YOUR INSTRUCTIONS: Return a copy of every line in the records that includes the word "Write".

MATERIALS PROVIDED:
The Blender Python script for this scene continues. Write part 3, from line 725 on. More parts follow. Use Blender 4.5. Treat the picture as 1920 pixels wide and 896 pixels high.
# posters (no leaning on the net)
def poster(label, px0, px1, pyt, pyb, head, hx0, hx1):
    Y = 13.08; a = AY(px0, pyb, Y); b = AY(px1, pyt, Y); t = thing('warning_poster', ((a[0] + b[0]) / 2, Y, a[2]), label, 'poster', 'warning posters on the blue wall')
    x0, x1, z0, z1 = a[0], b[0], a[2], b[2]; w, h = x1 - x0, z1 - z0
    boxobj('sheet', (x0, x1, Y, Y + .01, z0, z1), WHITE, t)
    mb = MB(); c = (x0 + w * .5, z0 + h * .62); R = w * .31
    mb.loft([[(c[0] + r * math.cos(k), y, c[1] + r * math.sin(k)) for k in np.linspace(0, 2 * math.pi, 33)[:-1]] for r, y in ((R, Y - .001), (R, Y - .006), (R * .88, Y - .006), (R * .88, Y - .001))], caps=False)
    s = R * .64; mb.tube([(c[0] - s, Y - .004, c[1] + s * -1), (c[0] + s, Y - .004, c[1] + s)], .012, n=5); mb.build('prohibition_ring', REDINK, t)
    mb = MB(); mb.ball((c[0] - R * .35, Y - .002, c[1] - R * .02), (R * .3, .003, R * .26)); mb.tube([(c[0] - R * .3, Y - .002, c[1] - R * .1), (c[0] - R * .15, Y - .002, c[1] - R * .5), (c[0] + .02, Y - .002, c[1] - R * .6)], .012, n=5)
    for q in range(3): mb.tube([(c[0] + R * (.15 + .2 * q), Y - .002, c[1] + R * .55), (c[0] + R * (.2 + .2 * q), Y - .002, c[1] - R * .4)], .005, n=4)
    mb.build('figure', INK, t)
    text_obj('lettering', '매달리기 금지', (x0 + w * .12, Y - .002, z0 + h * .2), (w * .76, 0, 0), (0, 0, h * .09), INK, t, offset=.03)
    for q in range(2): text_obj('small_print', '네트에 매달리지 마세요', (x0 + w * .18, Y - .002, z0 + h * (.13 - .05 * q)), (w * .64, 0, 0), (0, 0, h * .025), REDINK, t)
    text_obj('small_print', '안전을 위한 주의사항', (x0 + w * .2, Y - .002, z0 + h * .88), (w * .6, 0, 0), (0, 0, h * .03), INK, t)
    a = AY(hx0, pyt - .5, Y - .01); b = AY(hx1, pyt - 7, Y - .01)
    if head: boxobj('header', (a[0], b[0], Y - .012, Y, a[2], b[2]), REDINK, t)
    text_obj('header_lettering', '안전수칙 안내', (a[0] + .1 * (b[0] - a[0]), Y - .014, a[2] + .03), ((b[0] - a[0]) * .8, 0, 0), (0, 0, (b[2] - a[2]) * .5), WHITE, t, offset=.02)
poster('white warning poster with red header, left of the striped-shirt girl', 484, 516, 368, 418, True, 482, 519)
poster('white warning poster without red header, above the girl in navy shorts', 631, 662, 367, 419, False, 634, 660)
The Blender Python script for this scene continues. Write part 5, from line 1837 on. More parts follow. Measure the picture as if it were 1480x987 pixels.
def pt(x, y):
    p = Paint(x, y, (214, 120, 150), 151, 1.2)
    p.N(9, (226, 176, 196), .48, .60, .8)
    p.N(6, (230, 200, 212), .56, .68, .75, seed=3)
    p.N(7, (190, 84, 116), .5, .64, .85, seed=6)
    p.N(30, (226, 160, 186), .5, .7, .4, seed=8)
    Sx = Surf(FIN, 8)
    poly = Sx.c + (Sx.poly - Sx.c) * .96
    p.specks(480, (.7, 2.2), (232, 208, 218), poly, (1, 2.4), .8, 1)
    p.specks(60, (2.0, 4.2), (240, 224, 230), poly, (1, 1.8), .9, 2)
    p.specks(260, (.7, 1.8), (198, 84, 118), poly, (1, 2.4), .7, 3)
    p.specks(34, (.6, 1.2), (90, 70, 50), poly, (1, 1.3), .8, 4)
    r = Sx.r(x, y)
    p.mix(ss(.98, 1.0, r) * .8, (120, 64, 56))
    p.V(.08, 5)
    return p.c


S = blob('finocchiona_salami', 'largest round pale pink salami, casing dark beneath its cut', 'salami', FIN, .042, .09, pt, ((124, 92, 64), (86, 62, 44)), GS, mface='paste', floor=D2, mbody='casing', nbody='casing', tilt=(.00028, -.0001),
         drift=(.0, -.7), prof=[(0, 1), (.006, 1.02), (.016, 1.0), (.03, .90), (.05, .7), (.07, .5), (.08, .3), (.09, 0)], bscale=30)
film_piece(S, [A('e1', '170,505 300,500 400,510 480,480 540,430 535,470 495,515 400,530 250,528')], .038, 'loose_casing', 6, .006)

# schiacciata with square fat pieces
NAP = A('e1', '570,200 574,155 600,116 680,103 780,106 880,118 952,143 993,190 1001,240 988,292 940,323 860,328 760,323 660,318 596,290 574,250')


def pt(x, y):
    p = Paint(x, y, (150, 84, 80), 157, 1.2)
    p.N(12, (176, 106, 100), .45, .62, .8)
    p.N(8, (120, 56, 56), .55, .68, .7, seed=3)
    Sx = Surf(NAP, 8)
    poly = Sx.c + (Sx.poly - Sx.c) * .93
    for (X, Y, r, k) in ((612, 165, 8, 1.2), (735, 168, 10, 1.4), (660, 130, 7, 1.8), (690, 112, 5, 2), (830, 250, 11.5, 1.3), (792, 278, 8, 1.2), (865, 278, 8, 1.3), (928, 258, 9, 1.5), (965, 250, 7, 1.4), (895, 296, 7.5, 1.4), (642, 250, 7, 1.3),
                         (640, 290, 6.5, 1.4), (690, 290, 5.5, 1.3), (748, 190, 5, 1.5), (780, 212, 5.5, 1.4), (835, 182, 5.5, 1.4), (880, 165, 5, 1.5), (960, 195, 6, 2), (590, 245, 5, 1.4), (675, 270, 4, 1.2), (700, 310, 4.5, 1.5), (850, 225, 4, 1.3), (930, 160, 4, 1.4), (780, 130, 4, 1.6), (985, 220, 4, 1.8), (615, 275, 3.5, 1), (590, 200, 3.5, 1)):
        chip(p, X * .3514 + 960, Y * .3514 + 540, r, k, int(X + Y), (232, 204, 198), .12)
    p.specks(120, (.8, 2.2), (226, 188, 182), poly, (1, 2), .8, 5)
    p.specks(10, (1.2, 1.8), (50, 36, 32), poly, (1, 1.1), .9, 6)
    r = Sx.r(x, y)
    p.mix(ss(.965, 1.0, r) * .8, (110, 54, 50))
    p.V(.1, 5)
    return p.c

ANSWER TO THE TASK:
The Blender Python script for this scene continues. Write part 3, from line 725 on. More parts follow. Use Blender 4.5. Treat the picture as 1920 pixels wide and 896 pixels high.
The Blender Python script for this scene continues. Write part 5, from line 1837 on. More parts follow. Measure the picture as if it were 1480x987 pixels.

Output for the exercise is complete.